Stored data:
-----
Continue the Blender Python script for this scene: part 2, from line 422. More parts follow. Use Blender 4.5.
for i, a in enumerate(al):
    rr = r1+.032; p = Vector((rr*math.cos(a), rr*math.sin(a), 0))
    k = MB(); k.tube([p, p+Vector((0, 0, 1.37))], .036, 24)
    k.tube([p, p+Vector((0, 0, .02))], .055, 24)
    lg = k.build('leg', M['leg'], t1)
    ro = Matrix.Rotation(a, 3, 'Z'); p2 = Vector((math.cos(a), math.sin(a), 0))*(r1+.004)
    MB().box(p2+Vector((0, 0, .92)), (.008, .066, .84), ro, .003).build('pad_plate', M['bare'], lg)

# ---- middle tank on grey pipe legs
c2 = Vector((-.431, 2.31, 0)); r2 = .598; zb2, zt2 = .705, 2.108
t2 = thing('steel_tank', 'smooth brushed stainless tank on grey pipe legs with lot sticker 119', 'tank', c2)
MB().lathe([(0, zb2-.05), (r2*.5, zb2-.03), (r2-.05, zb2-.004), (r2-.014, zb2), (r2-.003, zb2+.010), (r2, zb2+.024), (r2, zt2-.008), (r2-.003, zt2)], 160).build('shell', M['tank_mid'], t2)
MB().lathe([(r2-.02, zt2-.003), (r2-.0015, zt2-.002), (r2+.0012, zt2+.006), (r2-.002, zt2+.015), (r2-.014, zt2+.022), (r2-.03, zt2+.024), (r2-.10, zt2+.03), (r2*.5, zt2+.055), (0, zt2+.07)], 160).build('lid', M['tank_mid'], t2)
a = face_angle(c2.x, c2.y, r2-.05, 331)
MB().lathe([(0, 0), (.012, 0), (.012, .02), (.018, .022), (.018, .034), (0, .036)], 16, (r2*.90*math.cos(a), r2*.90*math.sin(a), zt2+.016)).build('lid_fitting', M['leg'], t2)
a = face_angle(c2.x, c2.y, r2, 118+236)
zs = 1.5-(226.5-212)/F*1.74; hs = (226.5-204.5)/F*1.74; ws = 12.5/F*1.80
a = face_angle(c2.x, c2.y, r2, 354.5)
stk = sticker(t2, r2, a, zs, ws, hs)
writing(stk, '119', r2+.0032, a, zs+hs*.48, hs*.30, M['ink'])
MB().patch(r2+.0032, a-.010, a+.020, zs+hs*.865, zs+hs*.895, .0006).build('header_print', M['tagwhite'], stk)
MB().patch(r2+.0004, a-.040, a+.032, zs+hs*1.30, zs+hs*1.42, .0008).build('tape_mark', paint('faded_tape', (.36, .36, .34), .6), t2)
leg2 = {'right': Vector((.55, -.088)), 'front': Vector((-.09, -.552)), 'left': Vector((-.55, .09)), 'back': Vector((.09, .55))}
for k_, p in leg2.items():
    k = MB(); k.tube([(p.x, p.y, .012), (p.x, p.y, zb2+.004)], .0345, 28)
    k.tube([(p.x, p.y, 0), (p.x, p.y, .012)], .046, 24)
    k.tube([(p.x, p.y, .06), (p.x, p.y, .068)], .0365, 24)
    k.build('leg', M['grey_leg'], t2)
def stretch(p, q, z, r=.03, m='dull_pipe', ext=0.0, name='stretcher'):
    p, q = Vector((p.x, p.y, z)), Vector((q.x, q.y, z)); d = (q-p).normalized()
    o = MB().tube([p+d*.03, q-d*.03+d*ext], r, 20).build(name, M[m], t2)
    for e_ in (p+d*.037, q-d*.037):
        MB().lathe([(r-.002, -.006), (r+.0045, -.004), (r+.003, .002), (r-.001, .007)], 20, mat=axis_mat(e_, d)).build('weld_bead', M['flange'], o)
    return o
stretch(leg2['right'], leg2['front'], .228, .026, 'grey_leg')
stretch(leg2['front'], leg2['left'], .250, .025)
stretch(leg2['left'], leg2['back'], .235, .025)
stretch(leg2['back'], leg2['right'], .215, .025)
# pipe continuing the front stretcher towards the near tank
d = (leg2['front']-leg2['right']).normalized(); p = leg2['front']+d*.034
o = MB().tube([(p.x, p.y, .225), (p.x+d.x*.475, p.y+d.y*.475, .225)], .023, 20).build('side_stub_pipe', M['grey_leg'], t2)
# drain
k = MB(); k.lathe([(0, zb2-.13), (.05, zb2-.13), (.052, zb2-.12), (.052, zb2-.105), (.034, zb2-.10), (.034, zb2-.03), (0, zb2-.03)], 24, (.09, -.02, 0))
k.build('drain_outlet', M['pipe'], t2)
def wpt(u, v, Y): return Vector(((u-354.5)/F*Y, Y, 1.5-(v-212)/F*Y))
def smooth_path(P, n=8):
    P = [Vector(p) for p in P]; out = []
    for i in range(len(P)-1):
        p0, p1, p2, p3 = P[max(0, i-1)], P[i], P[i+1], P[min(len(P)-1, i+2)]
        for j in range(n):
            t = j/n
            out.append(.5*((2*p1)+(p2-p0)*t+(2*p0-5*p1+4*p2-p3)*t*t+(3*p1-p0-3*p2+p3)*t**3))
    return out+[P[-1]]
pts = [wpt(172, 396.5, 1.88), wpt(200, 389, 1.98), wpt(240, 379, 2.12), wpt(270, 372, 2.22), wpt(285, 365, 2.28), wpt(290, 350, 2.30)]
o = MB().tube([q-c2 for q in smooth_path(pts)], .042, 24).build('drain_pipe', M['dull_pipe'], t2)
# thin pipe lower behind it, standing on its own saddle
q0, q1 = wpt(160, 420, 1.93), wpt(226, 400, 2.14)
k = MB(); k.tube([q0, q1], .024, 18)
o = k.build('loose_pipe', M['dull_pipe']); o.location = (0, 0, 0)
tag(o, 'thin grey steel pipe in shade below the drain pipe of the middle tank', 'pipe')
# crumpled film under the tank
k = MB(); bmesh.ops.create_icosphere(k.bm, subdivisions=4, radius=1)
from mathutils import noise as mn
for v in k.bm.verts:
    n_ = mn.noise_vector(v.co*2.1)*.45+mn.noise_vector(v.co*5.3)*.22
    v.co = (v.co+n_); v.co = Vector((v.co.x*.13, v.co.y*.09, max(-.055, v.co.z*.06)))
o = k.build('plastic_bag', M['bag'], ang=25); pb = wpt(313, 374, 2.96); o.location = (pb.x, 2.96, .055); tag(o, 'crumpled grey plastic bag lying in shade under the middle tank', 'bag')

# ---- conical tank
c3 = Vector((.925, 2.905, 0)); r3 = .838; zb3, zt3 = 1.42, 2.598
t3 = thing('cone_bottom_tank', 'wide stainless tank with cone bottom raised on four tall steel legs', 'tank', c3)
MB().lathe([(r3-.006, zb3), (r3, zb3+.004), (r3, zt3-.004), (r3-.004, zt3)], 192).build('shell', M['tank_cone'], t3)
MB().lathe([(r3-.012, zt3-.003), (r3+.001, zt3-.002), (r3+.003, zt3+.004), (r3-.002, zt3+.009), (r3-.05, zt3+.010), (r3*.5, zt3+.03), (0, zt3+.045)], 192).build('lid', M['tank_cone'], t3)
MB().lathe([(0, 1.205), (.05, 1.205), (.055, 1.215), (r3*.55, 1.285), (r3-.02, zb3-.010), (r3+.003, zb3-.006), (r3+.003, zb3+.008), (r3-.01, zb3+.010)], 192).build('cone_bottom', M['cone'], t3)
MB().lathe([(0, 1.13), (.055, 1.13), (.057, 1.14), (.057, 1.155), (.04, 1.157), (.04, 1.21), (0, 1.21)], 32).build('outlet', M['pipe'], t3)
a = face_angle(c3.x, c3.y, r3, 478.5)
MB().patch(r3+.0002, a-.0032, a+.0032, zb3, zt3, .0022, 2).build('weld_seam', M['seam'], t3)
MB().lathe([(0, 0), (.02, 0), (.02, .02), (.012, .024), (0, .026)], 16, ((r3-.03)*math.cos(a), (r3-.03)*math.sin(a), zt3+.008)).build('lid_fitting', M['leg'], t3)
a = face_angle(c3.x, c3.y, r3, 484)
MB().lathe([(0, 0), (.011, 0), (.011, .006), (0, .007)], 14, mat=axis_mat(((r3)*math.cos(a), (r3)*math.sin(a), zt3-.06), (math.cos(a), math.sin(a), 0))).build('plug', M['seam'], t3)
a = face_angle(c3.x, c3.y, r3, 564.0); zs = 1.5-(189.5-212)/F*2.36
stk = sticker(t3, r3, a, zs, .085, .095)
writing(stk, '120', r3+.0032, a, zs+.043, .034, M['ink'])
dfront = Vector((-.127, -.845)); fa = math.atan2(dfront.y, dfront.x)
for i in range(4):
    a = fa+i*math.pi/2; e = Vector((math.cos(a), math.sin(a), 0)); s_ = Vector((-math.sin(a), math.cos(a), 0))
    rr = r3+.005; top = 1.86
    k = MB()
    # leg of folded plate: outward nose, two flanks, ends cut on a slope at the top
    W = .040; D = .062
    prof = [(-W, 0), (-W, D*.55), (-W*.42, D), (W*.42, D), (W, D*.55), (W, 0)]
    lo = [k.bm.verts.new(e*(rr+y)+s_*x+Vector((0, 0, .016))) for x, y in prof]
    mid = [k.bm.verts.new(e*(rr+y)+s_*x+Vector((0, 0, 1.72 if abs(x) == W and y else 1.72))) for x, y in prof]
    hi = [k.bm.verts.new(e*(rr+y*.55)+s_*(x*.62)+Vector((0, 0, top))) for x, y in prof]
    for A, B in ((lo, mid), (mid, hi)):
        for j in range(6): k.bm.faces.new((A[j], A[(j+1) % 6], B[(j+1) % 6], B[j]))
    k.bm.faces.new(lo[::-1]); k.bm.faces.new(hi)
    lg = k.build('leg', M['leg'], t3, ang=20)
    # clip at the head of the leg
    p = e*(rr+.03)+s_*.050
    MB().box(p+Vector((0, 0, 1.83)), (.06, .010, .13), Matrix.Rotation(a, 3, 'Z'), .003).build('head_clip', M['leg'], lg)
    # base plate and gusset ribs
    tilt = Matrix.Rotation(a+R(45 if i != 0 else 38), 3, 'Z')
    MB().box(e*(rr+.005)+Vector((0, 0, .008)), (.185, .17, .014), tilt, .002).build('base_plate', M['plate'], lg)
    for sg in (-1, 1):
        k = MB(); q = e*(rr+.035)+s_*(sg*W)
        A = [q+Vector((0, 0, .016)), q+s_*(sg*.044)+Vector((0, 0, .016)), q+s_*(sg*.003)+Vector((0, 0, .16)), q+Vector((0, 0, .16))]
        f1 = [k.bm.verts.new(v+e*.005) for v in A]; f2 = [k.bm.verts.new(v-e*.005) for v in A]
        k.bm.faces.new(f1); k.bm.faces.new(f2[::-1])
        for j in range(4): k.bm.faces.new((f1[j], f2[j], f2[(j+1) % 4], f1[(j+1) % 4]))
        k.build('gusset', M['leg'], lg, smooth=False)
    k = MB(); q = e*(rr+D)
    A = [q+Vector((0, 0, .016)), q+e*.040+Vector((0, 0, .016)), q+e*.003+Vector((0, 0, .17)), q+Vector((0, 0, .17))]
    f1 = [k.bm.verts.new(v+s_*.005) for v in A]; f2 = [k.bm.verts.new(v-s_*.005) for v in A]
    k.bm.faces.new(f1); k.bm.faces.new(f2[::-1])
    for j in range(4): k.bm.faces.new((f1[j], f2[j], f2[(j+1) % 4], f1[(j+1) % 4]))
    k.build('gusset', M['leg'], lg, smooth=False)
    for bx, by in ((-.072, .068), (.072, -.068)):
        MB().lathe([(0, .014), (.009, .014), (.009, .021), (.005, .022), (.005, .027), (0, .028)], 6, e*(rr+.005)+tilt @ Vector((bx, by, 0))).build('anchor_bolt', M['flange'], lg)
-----
Problem requirements: Starting at the first line of the listing, retype every line up to and including the one with "ro, .003).build('pad_plate', M['bare'], lg)".

Solved exercise:
Continue the Blender Python script for this scene: part 2, from line 422. More parts follow. Use Blender 4.5.
for i, a in enumerate(al):
    rr = r1+.032; p = Vector((rr*math.cos(a), rr*math.sin(a), 0))
    k = MB(); k.tube([p, p+Vector((0, 0, 1.37))], .036, 24)
    k.tube([p, p+Vector((0, 0, .02))], .055, 24)
    lg = k.build('leg', M['leg'], t1)
    ro = Matrix.Rotation(a, 3, 'Z'); p2 = Vector((math.cos(a), math.sin(a), 0))*(r1+.004)
    MB().box(p2+Vector((0, 0, .92)), (.008, .066, .84), ro, .003).build('pad_plate', M['bare'], lg)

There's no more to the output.